Take all the material and copy it exactly.

------ Data lines ------

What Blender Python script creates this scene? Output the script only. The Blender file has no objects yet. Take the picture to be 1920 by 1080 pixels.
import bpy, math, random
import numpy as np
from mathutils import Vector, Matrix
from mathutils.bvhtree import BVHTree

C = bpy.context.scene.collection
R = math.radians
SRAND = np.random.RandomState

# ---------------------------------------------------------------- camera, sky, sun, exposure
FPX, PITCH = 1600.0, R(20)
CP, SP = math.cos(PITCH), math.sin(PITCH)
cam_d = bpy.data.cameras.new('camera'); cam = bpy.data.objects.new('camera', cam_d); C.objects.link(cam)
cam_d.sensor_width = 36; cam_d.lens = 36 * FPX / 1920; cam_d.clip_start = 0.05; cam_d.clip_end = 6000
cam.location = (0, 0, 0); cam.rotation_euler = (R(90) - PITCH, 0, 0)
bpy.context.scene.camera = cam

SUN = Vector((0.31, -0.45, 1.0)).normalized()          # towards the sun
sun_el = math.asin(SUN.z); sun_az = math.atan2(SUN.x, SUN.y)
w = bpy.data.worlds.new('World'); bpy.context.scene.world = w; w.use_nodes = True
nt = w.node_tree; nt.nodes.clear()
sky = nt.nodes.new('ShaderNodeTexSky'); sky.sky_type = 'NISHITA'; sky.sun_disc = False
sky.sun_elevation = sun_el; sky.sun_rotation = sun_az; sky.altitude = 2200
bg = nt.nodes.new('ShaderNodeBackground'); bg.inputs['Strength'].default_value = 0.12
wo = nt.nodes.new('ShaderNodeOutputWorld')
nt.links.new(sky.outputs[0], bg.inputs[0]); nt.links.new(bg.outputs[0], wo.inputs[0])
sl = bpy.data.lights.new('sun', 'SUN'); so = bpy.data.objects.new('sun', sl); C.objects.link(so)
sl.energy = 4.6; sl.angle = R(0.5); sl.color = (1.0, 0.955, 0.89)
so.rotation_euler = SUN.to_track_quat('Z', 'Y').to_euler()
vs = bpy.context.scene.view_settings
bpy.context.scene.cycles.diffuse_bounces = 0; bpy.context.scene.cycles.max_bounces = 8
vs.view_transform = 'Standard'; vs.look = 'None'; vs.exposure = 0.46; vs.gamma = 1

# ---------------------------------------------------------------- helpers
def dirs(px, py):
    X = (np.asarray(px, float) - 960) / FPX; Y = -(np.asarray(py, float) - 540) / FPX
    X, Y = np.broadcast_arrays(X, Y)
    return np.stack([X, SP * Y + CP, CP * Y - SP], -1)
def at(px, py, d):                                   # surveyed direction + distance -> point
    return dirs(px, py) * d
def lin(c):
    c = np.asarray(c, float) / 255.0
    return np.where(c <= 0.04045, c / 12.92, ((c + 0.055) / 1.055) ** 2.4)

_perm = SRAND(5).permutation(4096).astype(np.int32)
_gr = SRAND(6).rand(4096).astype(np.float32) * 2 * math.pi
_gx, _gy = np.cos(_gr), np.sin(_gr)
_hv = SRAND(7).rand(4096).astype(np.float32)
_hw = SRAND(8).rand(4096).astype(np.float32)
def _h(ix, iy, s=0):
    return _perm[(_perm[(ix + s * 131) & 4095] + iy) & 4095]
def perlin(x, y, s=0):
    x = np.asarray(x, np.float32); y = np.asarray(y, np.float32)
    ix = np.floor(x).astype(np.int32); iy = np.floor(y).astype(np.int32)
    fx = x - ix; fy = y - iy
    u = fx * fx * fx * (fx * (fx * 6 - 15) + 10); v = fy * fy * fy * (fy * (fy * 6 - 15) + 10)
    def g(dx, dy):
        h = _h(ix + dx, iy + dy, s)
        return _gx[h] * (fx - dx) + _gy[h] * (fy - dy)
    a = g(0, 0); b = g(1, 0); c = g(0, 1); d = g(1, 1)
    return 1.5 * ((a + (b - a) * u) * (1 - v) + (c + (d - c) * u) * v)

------

▸ Expected answer
What Blender Python script creates this scene? Output the script only. The Blender file has no objects yet. Take the picture to be 1920 by 1080 pixels.
import bpy, math, random
import numpy as np
from mathutils import Vector, Matrix
from mathutils.bvhtree import BVHTree

C = bpy.context.scene.collection
R = math.radians
SRAND = np.random.RandomState

# ---------------------------------------------------------------- camera, sky, sun, exposure
FPX, PITCH = 1600.0, R(20)
CP, SP = math.cos(PITCH), math.sin(PITCH)
cam_d = bpy.data.cameras.new('camera'); cam = bpy.data.objects.new('camera', cam_d); C.objects.link(cam)
cam_d.sensor_width = 36; cam_d.lens = 36 * FPX / 1920; cam_d.clip_start = 0.05; cam_d.clip_end = 6000
cam.location = (0, 0, 0); cam.rotation_euler = (R(90) - PITCH, 0, 0)
bpy.context.scene.camera = cam

SUN = Vector((0.31, -0.45, 1.0)).normalized()          # towards the sun
sun_el = math.asin(SUN.z); sun_az = math.atan2(SUN.x, SUN.y)
w = bpy.data.worlds.new('World'); bpy.context.scene.world = w; w.use_nodes = True
nt = w.node_tree; nt.nodes.clear()
sky = nt.nodes.new('ShaderNodeTexSky'); sky.sky_type = 'NISHITA'; sky.sun_disc = False
sky.sun_elevation = sun_el; sky.sun_rotation = sun_az; sky.altitude = 2200
bg = nt.nodes.new('ShaderNodeBackground'); bg.inputs['Strength'].default_value = 0.12
wo = nt.nodes.new('ShaderNodeOutputWorld')
nt.links.new(sky.outputs[0], bg.inputs[0]); nt.links.new(bg.outputs[0], wo.inputs[0])
sl = bpy.data.lights.new('sun', 'SUN'); so = bpy.data.objects.new('sun', sl); C.objects.link(so)
sl.energy = 4.6; sl.angle = R(0.5); sl.color = (1.0, 0.955, 0.89)
so.rotation_euler = SUN.to_track_quat('Z', 'Y').to_euler()
vs = bpy.context.scene.view_settings
bpy.context.scene.cycles.diffuse_bounces = 0; bpy.context.scene.cycles.max_bounces = 8
vs.view_transform = 'Standard'; vs.look = 'None'; vs.exposure = 0.46; vs.gamma = 1

# ---------------------------------------------------------------- helpers
def dirs(px, py):
    X = (np.asarray(px, float) - 960) / FPX; Y = -(np.asarray(py, float) - 540) / FPX
    X, Y = np.broadcast_arrays(X, Y)
    return np.stack([X, SP * Y + CP, CP * Y - SP], -1)
def at(px, py, d):                                   # surveyed direction + distance -> point
    return dirs(px, py) * d
def lin(c):
    c = np.asarray(c, float) / 255.0
    return np.where(c <= 0.04045, c / 12.92, ((c + 0.055) / 1.055) ** 2.4)

_perm = SRAND(5).permutation(4096).astype(np.int32)
_gr = SRAND(6).rand(4096).astype(np.float32) * 2 * math.pi
_gx, _gy = np.cos(_gr), np.sin(_gr)
_hv = SRAND(7).rand(4096).astype(np.float32)
_hw = SRAND(8).rand(4096).astype(np.float32)
def _h(ix, iy, s=0):
    return _perm[(_perm[(ix + s * 131) & 4095] + iy) & 4095]
def perlin(x, y, s=0):
    x = np.asarray(x, np.float32); y = np.asarray(y, np.float32)
    ix = np.floor(x).astype(np.int32); iy = np.floor(y).astype(np.int32)
    fx = x - ix; fy = y - iy
    u = fx * fx * fx * (fx * (fx * 6 - 15) + 10); v = fy * fy * fy * (fy * (fy * 6 - 15) + 10)
    def g(dx, dy):
        h = _h(ix + dx, iy + dy, s)
        return _gx[h] * (fx - dx) + _gy[h] * (fy - dy)
    a = g(0, 0); b = g(1, 0); c = g(0, 1); d = g(1, 1)
    return 1.5 * ((a + (b - a) * u) * (1 - v) + (c + (d - c) * u) * v)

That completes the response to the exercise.